Everyone Hates Blackboard
The problem: Blackboard owns the education software market for Universities. Why is this a problem? Their software is out-dated, but there’s really not another mainstream option out there.
Some history: Blackboard started out as a startup which gained traction by offering their service for free to professors. Professors, lacking a better solution, would use the service and give the link out to their classes. When the schools decided they needed to buy a web solution for their classes, they put together a committee to decide which was best, which often included most of these professors that already used the software. The natural choice was to purchase Blackboard, as that’s what they used already. This was brilliant strategy and it’s gotten them to where they are today.
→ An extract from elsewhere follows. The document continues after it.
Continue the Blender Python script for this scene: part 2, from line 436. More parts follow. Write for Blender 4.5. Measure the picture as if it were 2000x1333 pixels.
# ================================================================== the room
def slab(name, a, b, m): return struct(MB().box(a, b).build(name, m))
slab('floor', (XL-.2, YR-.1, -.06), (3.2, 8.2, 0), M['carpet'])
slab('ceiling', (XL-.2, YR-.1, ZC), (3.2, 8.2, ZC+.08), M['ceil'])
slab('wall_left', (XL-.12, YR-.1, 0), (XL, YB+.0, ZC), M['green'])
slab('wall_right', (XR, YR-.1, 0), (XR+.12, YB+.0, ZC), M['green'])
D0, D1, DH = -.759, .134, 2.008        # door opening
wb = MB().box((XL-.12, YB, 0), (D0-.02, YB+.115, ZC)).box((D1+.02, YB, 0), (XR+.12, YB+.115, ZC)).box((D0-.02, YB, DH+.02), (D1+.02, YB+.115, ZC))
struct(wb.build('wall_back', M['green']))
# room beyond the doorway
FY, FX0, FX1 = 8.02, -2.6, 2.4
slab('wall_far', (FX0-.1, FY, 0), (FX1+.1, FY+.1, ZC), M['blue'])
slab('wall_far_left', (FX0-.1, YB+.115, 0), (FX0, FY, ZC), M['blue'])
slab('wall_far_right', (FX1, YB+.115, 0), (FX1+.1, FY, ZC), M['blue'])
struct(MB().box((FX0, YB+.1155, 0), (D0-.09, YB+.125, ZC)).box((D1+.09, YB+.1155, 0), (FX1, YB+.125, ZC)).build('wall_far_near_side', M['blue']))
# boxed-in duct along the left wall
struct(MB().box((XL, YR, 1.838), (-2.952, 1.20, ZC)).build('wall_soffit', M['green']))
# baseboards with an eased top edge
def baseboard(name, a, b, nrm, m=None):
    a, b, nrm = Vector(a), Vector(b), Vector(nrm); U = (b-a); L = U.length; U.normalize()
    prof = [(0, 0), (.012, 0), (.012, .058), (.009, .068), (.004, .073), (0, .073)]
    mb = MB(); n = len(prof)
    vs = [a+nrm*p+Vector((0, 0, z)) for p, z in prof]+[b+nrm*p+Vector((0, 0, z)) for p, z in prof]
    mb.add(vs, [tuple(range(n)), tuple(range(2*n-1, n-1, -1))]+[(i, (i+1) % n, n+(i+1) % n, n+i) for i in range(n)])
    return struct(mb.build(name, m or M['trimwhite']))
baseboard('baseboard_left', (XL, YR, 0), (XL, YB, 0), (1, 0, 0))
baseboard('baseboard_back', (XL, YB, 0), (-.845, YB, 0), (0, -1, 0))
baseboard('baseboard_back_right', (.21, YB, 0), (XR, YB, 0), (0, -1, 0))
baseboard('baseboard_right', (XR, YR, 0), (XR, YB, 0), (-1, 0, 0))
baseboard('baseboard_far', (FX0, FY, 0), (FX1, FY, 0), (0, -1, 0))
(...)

Where this turns south is that Blackboard has lost it’s edge. It was a cool application in it’s day, but most who’ve used Blackboard recently will mention how dated the software feels.
The thing is: this is an application with clear requirements. Post course information, accept homework, drive student interaction. Blackboard does a poor job at all three by modern standards. The interface is claustrophobic and confusing, most professors use it incorrectly, and students rarely participate in the course discussion boards unless required to, only partially due to students being lazy.
Why hasn’t another provider stepped up to innovate? Students rail against Blackboard on a daily basis. It’s not a market that’ll disappear any time soon, someone should build a better blackboard.